Around half of the elements heavier than iron found in the Universe are believed to have been formed during the rapid neutron capture process (r-process). During the r-process, very neutron-rich nuclei are created through a series of neutron captures and β−-decay reactions. Eventually, the formed isotopes become so heavy that they can undergo nuclear fission. Thus, fission limits the mass of isotopes formed in the r-process. Fission probabilities and fission barrier heights of neutron-rich elements are essential inputs for r-process model calculations. However, studying the fission of these isotopes is extremely challenging due to the lack of available stable beam and target combinations that can result in the formation of interesting isotopes.

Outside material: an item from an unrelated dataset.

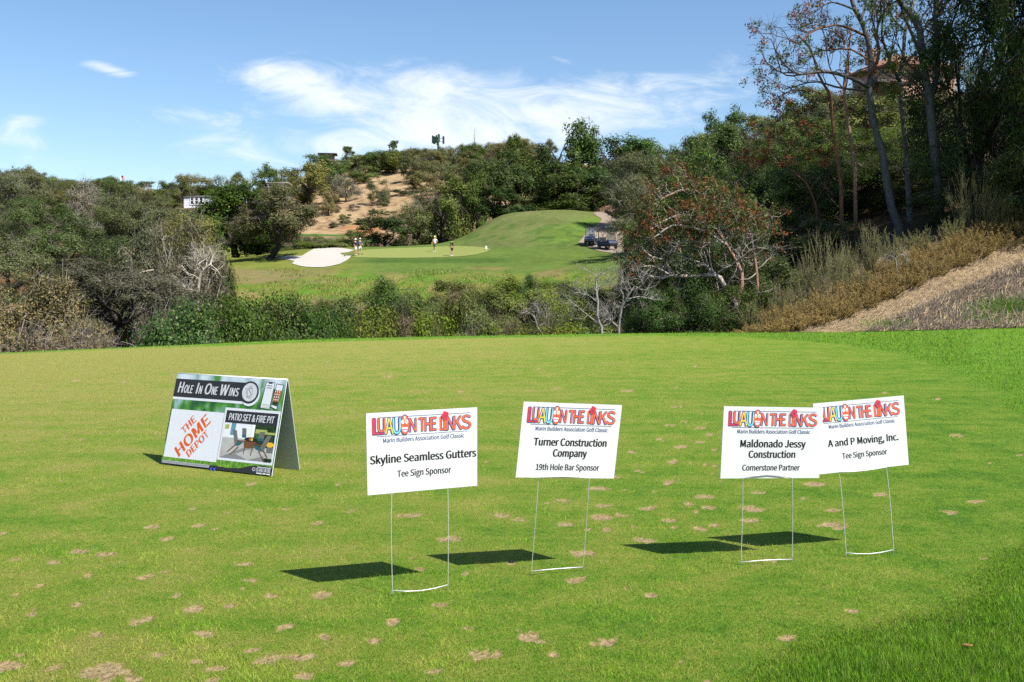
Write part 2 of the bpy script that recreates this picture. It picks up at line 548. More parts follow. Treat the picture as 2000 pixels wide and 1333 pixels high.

A novel technique employing a light-ion transfer reaction in inverse kinematics has been developed for obtaining fission data. As proven by a pilot experiment using a stable 238U beam, the extraction of fission barrier heights using a (d,pf ) reaction in inverse kinematics in a solenoidal spectrometer is possible, indicating promising future prospects.
This licentiate thesis focuses on improving the experimental approach used in the pilot experiment. In particular, the detection efficiency can be increased dramatically by using segmented silicon detectors covering a larger solid angle compared to the gas-filled detectors for fission fragments used in the pilot experiment. The new approach is more compact and allows also for the detection of γ-rays emitted from the fission fragments.
This development work was motivated by an upcoming experiment on the search for fission of 230Ac using a radioactive 229Ac beam. Importantly, this approach is versatile and can be applied to other isotopes of interest.